Monday, August 13, 2012

What Would Dumbledore Do?

on pop theology, philosophy, theology, culture, pop culture, christianity
by Mark Smith
Ever since I stole a battered copy of The Hobbit out of my older brother’s bedroom, I’ve been enamored with fantasy literature. There is a stigma attached to the genre, and while much of it is probably deserved, it has not stopped me from lapping up page after page of swords, dragons, wizards, thieves, and knights.
When it comes to fantasy literature, one of the most common staples is the clear definition of good and evil. The hero is righteous, possibly flawed, but equipped with a sackload of virtues that set him up against a clearly defined villain.
The Harry Potter books follow this exactly. Very early, the reader is told explicitly which wizards are good and which wizards are bad. However, one of the things I love about the Harry Potter series in this regard is that over time this simplicity fades.
While the staple of Harry Good/Voldemort Bad remains intact throughout, there is a smaller ,but much more tangible, battle of good and evil at play within the walls of Hogwarts school. Even if you have not read the books, you are probably aware that the students are sorted into one of four houses by way of a magic hat that magically knows which characteristic best defines the student using...magic psychology or something.
Anyway, the brave go to Gryffindor, the wise go to Ravenclaw, the loyal and hard-working go to Hufflepuff, and the ambitious and cunning go to Slytherin. More importantly, the reader is told, even before all the houses are introduced, that ALL bad wizards come from Slytherin.

Even as a child this bothered me. Why would they teach these students magic? Sitting on one side of the great hall is a table full of future Hitlers and we’re going to train them to blow things up for 7 years? Why not have a magic hat that sorts out the brave, wise, and loyal and tells the devil children to see themselves to the door?
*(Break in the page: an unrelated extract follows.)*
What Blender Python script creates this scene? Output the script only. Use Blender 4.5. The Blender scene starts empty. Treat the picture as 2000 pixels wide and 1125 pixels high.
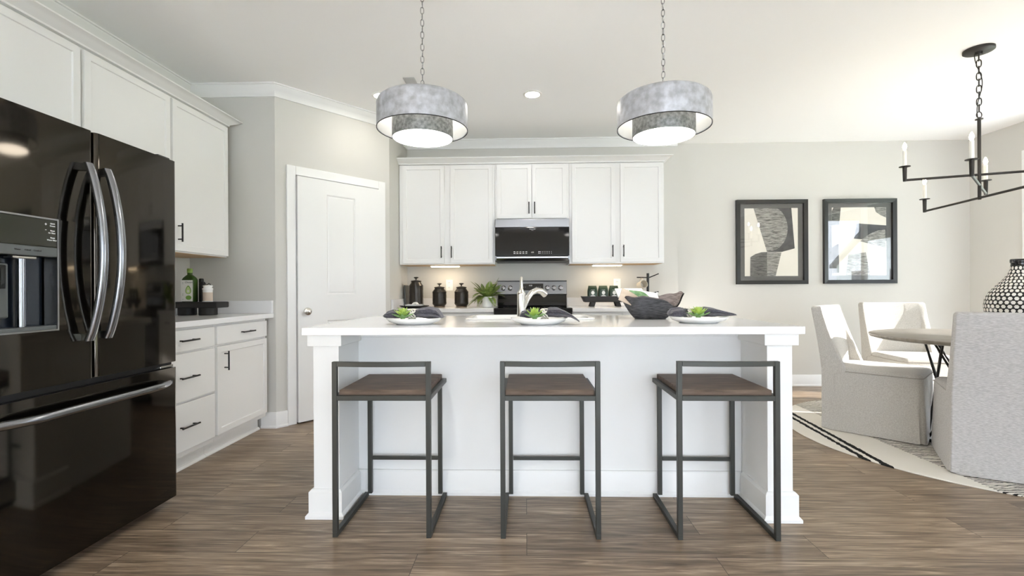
import bpy, bmesh, math, random
from mathutils import Vector, Matrix
random.seed(7)
PI = math.pi
S = bpy.context.scene
COL = S.collection

# ---------------------------------------------------------------- camera
cam = bpy.data.cameras.new('camera'); camo = bpy.data.objects.new('camera', cam); COL.objects.link(camo)
cam.sensor_width = 36; cam.lens = 940/2000*36; cam.shift_y = .00225; cam.clip_start = .02
camo.matrix_world = Matrix.Translation((0, 0, 1.09)) @ Matrix.Rotation(math.radians(1.6), 4, 'Z') @ Matrix.Rotation(PI/2, 4, 'X') @ Matrix.Rotation(math.radians(-.3), 4, 'Z')
S.camera = camo
# ---------------------------------------------------------------- world, sun, exposure
S.view_settings.view_transform = 'Standard'; S.view_settings.look = 'None'
S.view_settings.gamma = 1; S.view_settings.use_curve_mapping = False
S.view_settings.exposure = 1.02
S.cycles.max_bounces = 14; S.cycles.diffuse_bounces = 8; S.cycles.glossy_bounces = 6
S.cycles.sample_clamp_indirect = 12
w = bpy.data.worlds.new('world'); S.world = w; w.use_nodes = True
nt = w.node_tree; bg = nt.nodes['Background']
tc = nt.nodes.new('ShaderNodeTexCoord'); sp = nt.nodes.new('ShaderNodeSeparateXYZ')
rp = nt.nodes.new('ShaderNodeValToRGB')
rp.color_ramp.elements[0].position = .0; rp.color_ramp.elements[0].color = (.395, .425, .465, 1)
rp.color_ramp.elements[1].position = .8; rp.color_ramp.elements[1].color = (.98, 1.12, 1.34, 1)
nt.links.new(tc.outputs['Generated'], sp.inputs[0]); nt.links.new(sp.outputs['Z'], rp.inputs[0])
nt.links.new(rp.outputs[0], bg.inputs['Color']); bg.inputs['Strength'].default_value = 8.5
sun = bpy.data.lights.new('sun', 'SUN'); sun.energy = 14; sun.angle = .009; sun.color = (1, .96, .91)
suno = bpy.data.objects.new('sun', sun); COL.objects.link(suno)
SD = Vector((-.95, .2, -.20)); suno.rotation_euler = SD.to_track_quat('-Z', 'Y').to_euler(); suno.location = (8, -2, 4)

def portal(loc, rot, sx, sy):
    l = bpy.data.lights.new('sky_portal', 'AREA'); l.shape = 'RECTANGLE'; l.size = sx; l.size_y = sy; l.cycles.is_portal = True
    o = bpy.data.objects.new('sky_portal', l); o.location = loc; o.rotation_euler = rot; COL.objects.link(o)
portal((5.05, 3.71, 1.2), (PI/2, 0, PI/2), 2.26, 2.4)
portal((5.05, -2.075, 1.335), (PI/2, 0, PI/2), 2.75, 2.57)
portal((1.0, -3.7, 1.07), (PI/2, 0, PI), 4.0, 1.95)

# ---------------------------------------------------------------- materials
def nd(nt, t, **k):
    n = nt.nodes.new('ShaderNode'+t)
    for a, b in k.items(): setattr(n, a, b)
    return n
def mat(name, col, rough=.5, metal=0, spec=None, coat=0, var=None, bump=None, emit=None, trans=0, coord='Object', sheen=0):
    """var=(scale, second colour, (sx,sy,sz)); bump=(scale, strength, (sx,sy,sz))"""
    m = bpy.data.materials.new(name); m.use_nodes = True; t = m.node_tree; b = t.nodes['Principled BSDF']
    b.inputs['Base Color'].default_value = (*col, 1); b.inputs['Roughness'].default_value = rough; b.inputs['Metallic'].default_value = metal
    if spec is not None: b.inputs['Specular IOR Level'].default_value = spec
    if coat: b.inputs['Coat Weight'].default_value = coat; b.inputs['Coat Roughness'].default_value = .05
    if trans: b.inputs['Transmission Weight'].default_value = trans
    if sheen: b.inputs['Sheen Weight'].default_value = sheen
    if emit: b.inputs['Emission Color'].default_value = (*emit[0], 1); b.inputs['Emission Strength'].default_value = emit[1]
    if var or bump:
        c = nd(t, 'TexCoord')
    if var:
        mp = nd(t, 'Mapping'); mp.inputs['Scale'].default_value = var[2] if len(var) > 2 else (1, 1, 1)
        n = nd(t, 'TexNoise'); n.inputs['Scale'].default_value = var[0]; n.inputs['Detail'].default_value = 5
        r = nd(t, 'ValToRGB'); r.color_ramp.elements[0].position = .35; r.color_ramp.elements[1].position = .68
        r.color_ramp.elements[0].color = (*col, 1); r.color_ramp.elements[1].color = (*var[1], 1)
        t.links.new(c.outputs[coord], mp.inputs[0]); t.links.new(mp.outputs[0], n.inputs[0]); t.links.new(n.outputs['Fac'], r.inputs[0]); t.links.new(r.outputs[0], b.inputs['Base Color'])
    if bump:
        mp = nd(t, 'Mapping'); mp.inputs['Scale'].default_value = bump[2] if len(bump) > 2 else (1, 1, 1)
        n = nd(t, 'TexNoise'); n.inputs['Scale'].default_value = bump[0]; n.inputs['Detail'].default_value = 3
        bp = nd(t, 'Bump'); bp.inputs['Strength'].default_value = bump[1]; bp.inputs['Distance'].default_value = .004
        t.links.new(c.outputs[coord], mp.inputs[0]); t.links.new(mp.outputs[0], n.inputs[0]); t.links.new(n.outputs['Fac'], bp.inputs['Height']); t.links.new(bp.outputs[0], b.inputs['Normal'])
    return m
M = {}
M['wall'] = mat('wall_paint', (.60, .588, .553), .85, spec=.2)
M['ceil'] = mat('ceiling_paint', (.92, .92, .915), .9, spec=.1)
M['trim'] = mat('white_trim', (.81, .81, .80), .45)
M['cab'] = mat('white_cabinet', (.785, .785, .775), .4)
M['isl'] = mat('island_white', (.775, .785, .785), .45)
M['quartz'] = mat('white_quartz', (.80, .80, .81), .12, var=(2.2, (.77, .77, .78)))
M['cabwood'] = mat('maple_underside', (.55, .38, .22), .6)
M['black'] = mat('black_metal', (.012, .012, .013), .42, metal=.3)
M['blackmatte'] = mat('black_wood', (.012, .011, .011), .55)
M['rod'] = mat('dark_iron', (.03, .028, .026), .5, metal=.5)
M['gun'] = mat('gunmetal', (.055, .057, .052), .45, metal=.6)
M['bst'] = mat('black_stainless', (.052, .046, .038), .07, metal=.95, bump=(1.6, .012, (1, 1, .5)))
M['bsthandle'] = mat('black_stainless_handle', (.26, .27, .29), .22, metal=1)
M['fridgeside'] = mat('fridge_side', (.02, .02, .02), .4)
M['chrome'] = mat('brushed_nickel', (.66, .64, .60), .2, metal=1)
M['steel'] = mat('stainless', (.34, .34, .35), .25, metal=1)
M['dsteel'] = mat('dark_stainless', (.20, .205, .215), .3, metal=.95)
M['bglass'] = mat('black_glass', (.006, .006, .007), .06)
M['navygloss'] = mat('dark_blue_plastic', (.010, .014, .022), .18)
M['greypl'] = mat('grey_plastic', (.09, .10, .10), .3)
M['panel'] = mat('olive_black_panel', (.02, .021, .014), .15)
M['white'] = mat('white_glaze', (.86, .86, .85), .15)
M['whitepl'] = mat('white_plastic', (.85, .84, .82), .4)
M['mark'] = mat('white_marking', (.8, .8, .8), .6)
M['galv'] = mat('galvanised_zinc', (.40, .41, .44), .42, metal=.55, var=(26, (.62, .64, .69)))
M['galvd'] = mat('dark_galvanised_zinc', (.16, .165, .165), .5, metal=.7, var=(60, (.34, .35, .35)))
M['shadein'] = mat('shade_lining', (.80, .80, .785), .5)
M['lamp'] = mat('lamp_diffuser', (.9, .9, .88), .5, emit=((1, .96, .90), 9))
M['warmbulb'] = mat('frosted_bulb', (.9, .9, .85), .5, emit=((1, .96, .90), 40))
M['can'] = mat('downlight_lens', (.9, .9, .9), .5, emit=((1, .95, .87), 60))
M['strip'] = mat('cabinet_light_lens', (.9, .9, .85), .5, emit=((1, .82, .58), 13))
M['bulb'] = mat('candle_bulb', (1, .9, .75), .3, emit=((1, .80, .55), 70))
M['sleeve'] = mat('candle_sleeve', (.85, .84, .78), .5)
M['seatwood'] = mat('dark_stained_wood', (.075, .050, .036), .55, spec=.3, var=(6, (.17, .12, .088), (1.2, 14, 8)))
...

In reality (okay, not reality, but you know what I mean), the idea that all bad wizards are Slytherins is just an over simplification told to a child in a story aimed at children. Over the course of the books as Harry grows older, we learn that the world isn’t quite so black and white. Harry learns that Sirius Black, a wizard wanted for the murder of 13 people, was a Gryffindor. Sure, it turns out that he is actually innocent, but the fact that a hat told everyone he is brave did nothing to stop them from locking him up without trial. Spoiler alert there, sorry.
Later, Harry’s dad, a Gryffindor lauded as a paragon of virtue for the first four books, is revealed to have been a snob and a particularly cruel bully in his younger years. Godric Gryffindor, for whom the house is named, is revealed to have been an oppressor of non-human magical creatures. Some Slytherins are revealed to be good people, like Slughorn and Snape. Oh, spoiler alert on that one, too. I should be more careful.
In church, I fear we often oversimplify the good and evil. Those of us who grew up in church were probably told bedtime stories about God and the Devil, and it all seemed so straightforward in Sunday School. If you do what is right, you are on God’s side. If you do what is wrong, you were on the Satan’s side. However, like Harry, we learn as we get older that things are not always that simple. You can’t tell if a person is good or evil by what colors the stripes on their tie are.
In moments of moral confusion, Harry follows the example of Dumbledore. Dumbledore taught him, in words and actions, that when right and wrong are complicated, love is simple.

As Christians, we follow the example of Jesus. Jesus came to this world at a time when right and wrong were unclear. God’s word had been misinterpreted, and the Pharisees had lost the message behind it. Jesus delivered that message, and the message from Rabbi to Pharisee was similar to the one from Harry’s wise headmaster. When the law is complicated, the most important thing is to love God. The second most important thing is to love each other.

I don’t need to tell anyone what the topics of moral ambiguity are in the world today, and I’m certainly not going to tell you what you should believe about any particular one. I will say that the more I try to see both sides of any issue and the more I see the motivations of the people behind them, I, like Harry, start to lose my sense of what right and wrong really mean. 

Those who followed Dumbledore often disagreed about what his intentions would have been, just like those who follow Christ disagree. The best advice I can offer is this: When life is at its peak of frustrating moral ambiguity, the best thing to do is follow Harry’s lead and make the decision that shows love.